**Task prompt**
Gather every line in the records below that contains the word "only".

**Task data**

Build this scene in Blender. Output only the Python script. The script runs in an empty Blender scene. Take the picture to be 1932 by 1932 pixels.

--

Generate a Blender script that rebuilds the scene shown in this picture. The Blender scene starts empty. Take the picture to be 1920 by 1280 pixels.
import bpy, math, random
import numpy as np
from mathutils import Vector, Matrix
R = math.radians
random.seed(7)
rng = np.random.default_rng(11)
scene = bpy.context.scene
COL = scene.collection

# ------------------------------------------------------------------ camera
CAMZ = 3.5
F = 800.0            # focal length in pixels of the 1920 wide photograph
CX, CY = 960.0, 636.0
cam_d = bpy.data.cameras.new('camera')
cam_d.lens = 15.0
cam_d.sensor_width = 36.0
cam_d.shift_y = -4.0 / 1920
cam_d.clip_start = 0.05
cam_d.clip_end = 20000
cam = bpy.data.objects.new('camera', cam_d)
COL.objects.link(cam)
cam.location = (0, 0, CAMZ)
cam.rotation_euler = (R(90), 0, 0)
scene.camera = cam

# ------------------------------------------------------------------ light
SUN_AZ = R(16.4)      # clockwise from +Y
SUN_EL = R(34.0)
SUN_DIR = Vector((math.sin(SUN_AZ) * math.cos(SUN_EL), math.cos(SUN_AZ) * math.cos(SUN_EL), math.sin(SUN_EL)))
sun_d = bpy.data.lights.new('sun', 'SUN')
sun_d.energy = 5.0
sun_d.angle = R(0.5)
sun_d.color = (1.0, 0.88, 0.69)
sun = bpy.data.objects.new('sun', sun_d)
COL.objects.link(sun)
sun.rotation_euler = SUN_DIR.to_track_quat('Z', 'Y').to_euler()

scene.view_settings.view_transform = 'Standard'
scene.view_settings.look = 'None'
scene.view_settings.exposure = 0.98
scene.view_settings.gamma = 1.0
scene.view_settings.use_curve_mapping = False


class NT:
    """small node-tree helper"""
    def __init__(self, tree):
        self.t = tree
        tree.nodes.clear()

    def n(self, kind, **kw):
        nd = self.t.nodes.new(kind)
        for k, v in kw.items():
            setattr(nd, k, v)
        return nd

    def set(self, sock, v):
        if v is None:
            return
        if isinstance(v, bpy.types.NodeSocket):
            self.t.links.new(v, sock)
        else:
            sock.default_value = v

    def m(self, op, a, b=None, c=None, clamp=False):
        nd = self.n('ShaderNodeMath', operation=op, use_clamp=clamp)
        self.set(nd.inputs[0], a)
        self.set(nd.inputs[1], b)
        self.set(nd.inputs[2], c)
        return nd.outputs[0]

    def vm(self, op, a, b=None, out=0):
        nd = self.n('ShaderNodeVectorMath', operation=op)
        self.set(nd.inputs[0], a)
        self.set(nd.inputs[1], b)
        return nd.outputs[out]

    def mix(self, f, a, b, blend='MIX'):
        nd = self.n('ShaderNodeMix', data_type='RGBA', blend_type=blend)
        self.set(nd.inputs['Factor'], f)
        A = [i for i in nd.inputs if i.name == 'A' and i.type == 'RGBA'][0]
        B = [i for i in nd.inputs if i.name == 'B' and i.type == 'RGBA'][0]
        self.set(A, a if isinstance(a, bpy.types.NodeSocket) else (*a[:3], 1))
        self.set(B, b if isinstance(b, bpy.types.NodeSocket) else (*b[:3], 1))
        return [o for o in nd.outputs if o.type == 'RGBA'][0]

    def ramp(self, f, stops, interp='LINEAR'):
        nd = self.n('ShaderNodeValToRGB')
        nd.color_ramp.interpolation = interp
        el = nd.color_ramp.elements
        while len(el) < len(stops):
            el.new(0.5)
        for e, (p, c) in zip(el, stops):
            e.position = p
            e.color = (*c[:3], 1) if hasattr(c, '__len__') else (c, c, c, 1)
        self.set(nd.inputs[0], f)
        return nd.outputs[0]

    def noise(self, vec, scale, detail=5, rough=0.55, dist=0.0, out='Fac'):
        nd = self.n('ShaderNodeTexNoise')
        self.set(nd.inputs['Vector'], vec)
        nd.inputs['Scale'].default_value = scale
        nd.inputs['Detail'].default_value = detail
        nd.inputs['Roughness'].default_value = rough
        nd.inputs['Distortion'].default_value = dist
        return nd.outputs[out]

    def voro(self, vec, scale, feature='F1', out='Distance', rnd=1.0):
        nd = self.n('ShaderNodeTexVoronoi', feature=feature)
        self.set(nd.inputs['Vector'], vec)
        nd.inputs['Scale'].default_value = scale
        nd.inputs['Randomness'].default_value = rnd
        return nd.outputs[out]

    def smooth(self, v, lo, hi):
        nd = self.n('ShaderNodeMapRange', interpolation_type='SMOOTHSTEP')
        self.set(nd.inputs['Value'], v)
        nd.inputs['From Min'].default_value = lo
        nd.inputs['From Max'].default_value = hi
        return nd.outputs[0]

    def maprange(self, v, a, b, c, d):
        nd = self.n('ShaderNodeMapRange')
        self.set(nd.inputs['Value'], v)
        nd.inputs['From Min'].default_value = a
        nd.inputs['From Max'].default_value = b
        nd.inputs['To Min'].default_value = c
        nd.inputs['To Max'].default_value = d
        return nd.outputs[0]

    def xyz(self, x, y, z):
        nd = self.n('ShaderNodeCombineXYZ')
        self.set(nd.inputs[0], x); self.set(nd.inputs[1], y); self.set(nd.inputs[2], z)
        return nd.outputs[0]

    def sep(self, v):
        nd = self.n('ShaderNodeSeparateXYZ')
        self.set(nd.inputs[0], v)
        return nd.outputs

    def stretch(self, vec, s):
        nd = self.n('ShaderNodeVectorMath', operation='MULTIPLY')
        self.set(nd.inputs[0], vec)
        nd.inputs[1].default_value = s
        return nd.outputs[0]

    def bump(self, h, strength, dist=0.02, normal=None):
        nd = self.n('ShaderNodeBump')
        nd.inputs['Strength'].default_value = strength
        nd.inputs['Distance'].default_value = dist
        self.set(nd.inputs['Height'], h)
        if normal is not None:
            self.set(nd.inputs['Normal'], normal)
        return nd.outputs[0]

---

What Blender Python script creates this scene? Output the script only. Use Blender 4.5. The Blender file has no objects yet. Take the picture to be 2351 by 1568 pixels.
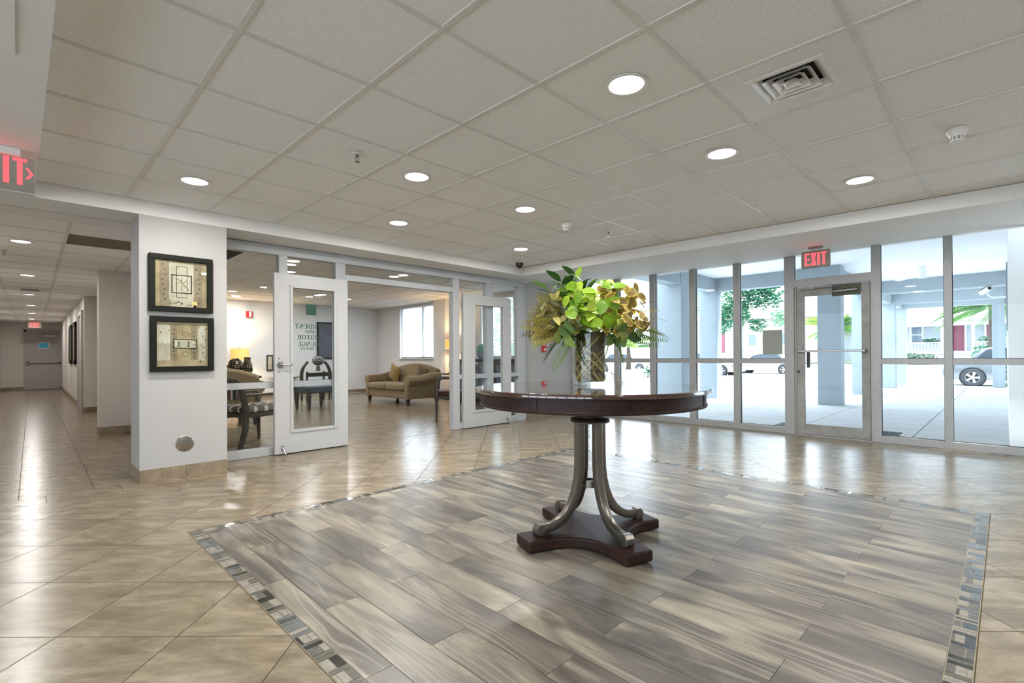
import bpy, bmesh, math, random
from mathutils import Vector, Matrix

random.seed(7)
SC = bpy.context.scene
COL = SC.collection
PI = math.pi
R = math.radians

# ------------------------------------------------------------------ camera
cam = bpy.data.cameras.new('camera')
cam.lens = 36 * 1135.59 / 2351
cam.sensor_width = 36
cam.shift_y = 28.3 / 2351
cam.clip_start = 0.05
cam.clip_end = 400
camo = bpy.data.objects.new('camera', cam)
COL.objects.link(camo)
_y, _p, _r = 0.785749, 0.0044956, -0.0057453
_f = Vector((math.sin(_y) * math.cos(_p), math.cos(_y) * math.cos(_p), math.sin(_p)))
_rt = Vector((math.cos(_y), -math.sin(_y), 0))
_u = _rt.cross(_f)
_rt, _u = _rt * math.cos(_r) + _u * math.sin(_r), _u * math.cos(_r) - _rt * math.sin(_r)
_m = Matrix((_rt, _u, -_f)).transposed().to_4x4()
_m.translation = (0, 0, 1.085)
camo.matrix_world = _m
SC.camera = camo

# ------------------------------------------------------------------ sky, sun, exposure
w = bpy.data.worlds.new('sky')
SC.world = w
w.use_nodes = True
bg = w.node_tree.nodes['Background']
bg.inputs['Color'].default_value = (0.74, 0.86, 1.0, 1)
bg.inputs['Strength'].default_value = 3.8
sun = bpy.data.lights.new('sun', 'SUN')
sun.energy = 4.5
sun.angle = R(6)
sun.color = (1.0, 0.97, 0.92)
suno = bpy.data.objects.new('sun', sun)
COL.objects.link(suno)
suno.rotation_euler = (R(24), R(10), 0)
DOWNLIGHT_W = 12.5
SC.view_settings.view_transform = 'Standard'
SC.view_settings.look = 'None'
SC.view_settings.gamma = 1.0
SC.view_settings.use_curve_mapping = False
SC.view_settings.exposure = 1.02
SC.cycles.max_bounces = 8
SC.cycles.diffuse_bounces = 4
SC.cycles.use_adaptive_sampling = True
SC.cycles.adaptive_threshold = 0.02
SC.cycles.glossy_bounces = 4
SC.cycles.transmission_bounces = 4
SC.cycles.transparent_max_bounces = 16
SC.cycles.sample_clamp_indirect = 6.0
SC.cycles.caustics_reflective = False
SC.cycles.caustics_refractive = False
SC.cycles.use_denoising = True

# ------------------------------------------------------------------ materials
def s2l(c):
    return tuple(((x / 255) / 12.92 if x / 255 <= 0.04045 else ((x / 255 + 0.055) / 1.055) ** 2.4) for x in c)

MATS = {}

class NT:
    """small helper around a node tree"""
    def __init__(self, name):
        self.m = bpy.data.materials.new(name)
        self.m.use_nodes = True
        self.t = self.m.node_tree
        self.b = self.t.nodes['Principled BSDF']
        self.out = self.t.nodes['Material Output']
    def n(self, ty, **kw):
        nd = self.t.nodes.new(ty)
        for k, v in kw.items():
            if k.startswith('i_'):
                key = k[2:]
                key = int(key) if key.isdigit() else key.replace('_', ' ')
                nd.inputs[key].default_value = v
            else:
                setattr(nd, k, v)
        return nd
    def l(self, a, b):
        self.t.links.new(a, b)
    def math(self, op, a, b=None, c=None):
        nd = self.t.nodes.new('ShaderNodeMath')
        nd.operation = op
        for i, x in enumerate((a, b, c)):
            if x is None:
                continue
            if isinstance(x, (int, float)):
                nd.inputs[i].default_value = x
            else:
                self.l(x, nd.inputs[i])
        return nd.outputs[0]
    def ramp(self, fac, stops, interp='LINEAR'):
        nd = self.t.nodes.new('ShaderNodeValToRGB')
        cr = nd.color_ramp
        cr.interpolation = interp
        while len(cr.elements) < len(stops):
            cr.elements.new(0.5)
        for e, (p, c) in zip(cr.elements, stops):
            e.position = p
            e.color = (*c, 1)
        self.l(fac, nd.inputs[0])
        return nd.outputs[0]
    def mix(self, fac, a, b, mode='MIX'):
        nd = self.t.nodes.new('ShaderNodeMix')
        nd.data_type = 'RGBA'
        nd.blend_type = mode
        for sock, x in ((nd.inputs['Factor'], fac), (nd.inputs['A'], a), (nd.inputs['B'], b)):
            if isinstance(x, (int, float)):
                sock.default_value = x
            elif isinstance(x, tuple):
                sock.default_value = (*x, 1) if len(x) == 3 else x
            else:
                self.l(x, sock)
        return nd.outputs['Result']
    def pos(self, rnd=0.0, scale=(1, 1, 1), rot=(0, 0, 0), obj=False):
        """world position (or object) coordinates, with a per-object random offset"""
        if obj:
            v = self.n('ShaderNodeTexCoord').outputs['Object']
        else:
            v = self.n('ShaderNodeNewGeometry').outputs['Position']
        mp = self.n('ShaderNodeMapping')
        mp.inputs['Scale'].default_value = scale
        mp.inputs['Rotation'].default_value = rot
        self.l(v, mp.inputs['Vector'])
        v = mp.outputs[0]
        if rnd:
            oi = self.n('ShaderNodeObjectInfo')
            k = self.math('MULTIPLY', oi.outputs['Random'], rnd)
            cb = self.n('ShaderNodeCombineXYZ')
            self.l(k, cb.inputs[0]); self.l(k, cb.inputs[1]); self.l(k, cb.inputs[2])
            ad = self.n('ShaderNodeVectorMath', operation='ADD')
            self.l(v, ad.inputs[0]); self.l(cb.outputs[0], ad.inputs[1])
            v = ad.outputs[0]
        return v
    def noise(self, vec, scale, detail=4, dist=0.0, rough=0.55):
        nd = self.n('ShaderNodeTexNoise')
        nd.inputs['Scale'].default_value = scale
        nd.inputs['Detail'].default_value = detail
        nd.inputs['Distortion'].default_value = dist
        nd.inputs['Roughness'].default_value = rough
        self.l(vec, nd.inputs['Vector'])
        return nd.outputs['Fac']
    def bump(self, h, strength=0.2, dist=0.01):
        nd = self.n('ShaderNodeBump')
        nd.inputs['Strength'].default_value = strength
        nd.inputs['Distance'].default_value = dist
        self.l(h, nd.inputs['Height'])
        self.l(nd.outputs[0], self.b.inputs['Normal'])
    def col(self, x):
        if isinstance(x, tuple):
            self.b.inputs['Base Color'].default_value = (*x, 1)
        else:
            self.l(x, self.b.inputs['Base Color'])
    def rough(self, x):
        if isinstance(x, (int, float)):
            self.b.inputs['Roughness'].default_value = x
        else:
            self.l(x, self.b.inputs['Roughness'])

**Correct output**
Build this scene in Blender. Output only the Python script. The script runs in an empty Blender scene. Take the picture to be 1932 by 1932 pixels.
What Blender Python script creates this scene? Output the script only. Use Blender 4.5. The Blender file has no objects yet. Take the picture to be 2351 by 1568 pixels.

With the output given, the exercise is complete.